Não, a imagem que realmente me marcou foi Laerte na cova dos leões --quer dizer, no "Roda Viva" (Cultura). O primeiro impacto foi visual: o cartunista está abandonando o aspecto de tia, adotado nos primeiros tempos em que passou a se vestir de mulher.
Laerte agora está mais solto, mais sexy. Usava um vestido azul escuro, justo e sem mangas. Os cabelos estão mais compridos, quase evoaçantes. Laerte está se permitindo. E está podendo.
"Cova dos leões" é exagero meu.

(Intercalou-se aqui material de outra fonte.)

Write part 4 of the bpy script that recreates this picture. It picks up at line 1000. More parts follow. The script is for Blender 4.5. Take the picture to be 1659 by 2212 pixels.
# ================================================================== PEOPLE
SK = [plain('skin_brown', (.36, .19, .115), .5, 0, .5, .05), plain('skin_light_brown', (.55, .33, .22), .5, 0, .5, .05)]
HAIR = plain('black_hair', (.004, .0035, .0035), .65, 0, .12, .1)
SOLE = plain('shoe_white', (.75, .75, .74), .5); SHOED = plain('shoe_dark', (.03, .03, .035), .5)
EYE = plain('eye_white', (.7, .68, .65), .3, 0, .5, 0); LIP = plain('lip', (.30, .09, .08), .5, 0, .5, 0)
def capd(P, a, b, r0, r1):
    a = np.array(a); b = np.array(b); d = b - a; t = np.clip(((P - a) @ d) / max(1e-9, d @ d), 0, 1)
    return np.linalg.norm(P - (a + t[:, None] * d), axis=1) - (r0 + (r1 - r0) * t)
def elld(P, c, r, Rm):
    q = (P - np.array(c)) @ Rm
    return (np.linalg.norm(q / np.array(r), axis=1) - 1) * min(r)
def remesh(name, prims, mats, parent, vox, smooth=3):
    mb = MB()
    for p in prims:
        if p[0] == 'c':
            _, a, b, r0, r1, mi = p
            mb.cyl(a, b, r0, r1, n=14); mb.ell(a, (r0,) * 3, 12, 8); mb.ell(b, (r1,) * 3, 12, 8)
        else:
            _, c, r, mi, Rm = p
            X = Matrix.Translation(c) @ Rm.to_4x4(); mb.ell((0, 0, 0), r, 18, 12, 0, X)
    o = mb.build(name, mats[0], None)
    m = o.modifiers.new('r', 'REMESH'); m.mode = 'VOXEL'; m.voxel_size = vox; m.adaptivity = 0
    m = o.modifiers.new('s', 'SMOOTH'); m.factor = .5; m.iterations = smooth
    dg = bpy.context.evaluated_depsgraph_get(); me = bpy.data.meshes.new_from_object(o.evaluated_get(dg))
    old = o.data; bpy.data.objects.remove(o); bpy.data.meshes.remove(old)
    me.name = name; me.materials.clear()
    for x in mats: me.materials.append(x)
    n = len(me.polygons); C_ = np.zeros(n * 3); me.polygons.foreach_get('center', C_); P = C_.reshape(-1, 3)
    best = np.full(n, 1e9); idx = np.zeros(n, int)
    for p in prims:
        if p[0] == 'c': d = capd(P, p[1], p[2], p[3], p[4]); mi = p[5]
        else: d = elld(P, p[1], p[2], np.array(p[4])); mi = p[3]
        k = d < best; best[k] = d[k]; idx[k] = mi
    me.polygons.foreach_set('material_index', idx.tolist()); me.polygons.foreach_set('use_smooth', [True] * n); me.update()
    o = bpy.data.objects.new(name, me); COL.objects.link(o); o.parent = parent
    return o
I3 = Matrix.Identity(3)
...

A bancada de iniquisidores era formada por amigos e simpatizantes, e a entrevista correu em clima de bate-papo. No fundo, quem mais questionava Laerte era ele mesmo.
Já o tinha visto falar outras vezes, e sempre me impressionei com sua articulação. Laerte expõe seus pontos de vista com clareza, mas também é o primeiro a admitir que não tem resposta para tudo. Parece surpreso com o proprio processo. Está descobrindo o caminho à medida em que o percorre.
Ao mesmo tempo em que se mostra lúcido e corajoso, também protege sua intimidade. Deixou escapar que hoje sua sexualidade está mais para homo do que para hétero, mas não entrou em detalhes.
Nem saciou minha curiosidade: queria saber se ainda tinha namorada. Ela estava ao seu lado quando ele se assumiu "crossdresser", no final de 2010. Era então, seguramente, a moça mais compreensiva do mundo.
Claro que um dos assuntos do programa foi a mais recente polêmica protagonizada pelo cartunista. Laerte usou o banheiro feminino numa padaria de São Paulo, uma cliente reclamou e instalou-se uma grande confusão.
Ele tem uma posição clara sobre o assunto, e está processando o estabelecimento por discriminação. Eu já não tenho opinião formada: por mais feminino que pareça e se sinta, Laerte não é mulher, nem sequer transsexual. Mas não sei em qual porta ele deveria entrar. Só não concordo com o vereador evangélico que quer criar toaletes separados para gays e travestis.
De qualquer forma, agradeço muito ao Laerte por ter provocado toda essa discussão. Sua coragem e sua trajetória fazem dele uma das personalidades mais interessantes do Brasil de hoje. Cheio de dúvidas mas disposto a enfrentá-las, Laerte está descortinando um mundo novo, e dividindo-o conosco.